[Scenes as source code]
-- Begin --

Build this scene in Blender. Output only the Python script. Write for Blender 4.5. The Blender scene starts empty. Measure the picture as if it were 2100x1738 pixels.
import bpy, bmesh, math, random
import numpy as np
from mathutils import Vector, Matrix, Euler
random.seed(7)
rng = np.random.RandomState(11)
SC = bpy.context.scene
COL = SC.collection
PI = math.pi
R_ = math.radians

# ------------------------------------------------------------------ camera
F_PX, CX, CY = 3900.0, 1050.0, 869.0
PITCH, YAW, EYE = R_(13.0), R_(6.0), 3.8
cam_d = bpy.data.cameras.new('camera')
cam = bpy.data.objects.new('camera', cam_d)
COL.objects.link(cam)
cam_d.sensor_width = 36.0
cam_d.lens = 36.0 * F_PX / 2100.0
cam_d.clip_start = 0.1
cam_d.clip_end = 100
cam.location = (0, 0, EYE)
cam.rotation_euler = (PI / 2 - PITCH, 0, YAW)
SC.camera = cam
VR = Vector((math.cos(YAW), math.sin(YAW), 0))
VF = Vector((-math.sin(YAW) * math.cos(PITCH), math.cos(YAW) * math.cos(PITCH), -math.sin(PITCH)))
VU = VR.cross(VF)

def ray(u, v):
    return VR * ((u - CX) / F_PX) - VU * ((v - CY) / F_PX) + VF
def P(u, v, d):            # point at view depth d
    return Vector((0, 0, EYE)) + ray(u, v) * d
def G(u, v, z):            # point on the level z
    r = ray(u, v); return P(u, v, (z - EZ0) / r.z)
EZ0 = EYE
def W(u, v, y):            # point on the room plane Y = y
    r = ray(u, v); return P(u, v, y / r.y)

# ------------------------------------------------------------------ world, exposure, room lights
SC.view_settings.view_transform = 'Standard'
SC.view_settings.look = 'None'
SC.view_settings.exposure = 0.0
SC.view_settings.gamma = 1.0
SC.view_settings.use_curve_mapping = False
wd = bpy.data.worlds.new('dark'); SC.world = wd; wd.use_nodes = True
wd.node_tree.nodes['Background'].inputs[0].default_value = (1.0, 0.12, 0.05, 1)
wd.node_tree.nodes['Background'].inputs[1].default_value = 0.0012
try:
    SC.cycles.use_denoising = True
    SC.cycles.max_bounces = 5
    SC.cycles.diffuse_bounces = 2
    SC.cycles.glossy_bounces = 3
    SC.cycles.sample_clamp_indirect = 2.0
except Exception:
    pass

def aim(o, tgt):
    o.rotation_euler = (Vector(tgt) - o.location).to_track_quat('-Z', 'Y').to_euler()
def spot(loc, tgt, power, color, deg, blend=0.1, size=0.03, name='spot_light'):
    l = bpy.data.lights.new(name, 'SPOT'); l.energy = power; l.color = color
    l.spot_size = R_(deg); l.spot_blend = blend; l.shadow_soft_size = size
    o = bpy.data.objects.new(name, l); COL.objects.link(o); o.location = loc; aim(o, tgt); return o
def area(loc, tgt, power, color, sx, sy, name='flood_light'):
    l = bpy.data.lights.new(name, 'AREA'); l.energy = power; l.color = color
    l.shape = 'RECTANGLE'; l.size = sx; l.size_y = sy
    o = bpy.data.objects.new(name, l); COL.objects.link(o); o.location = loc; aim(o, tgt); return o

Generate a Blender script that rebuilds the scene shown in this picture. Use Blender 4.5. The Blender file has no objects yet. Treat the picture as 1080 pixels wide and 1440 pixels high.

-- End --

- [Short exercise]: Go through the listing above and list every line that has the word "pixels".

- [Answer to this task]:
Build this scene in Blender. Output only the Python script. Write for Blender 4.5. The Blender scene starts empty. Measure the picture as if it were 2100x1738 pixels.
Generate a Blender script that rebuilds the scene shown in this picture. Use Blender 4.5. The Blender file has no objects yet. Treat the picture as 1080 pixels wide and 1440 pixels high.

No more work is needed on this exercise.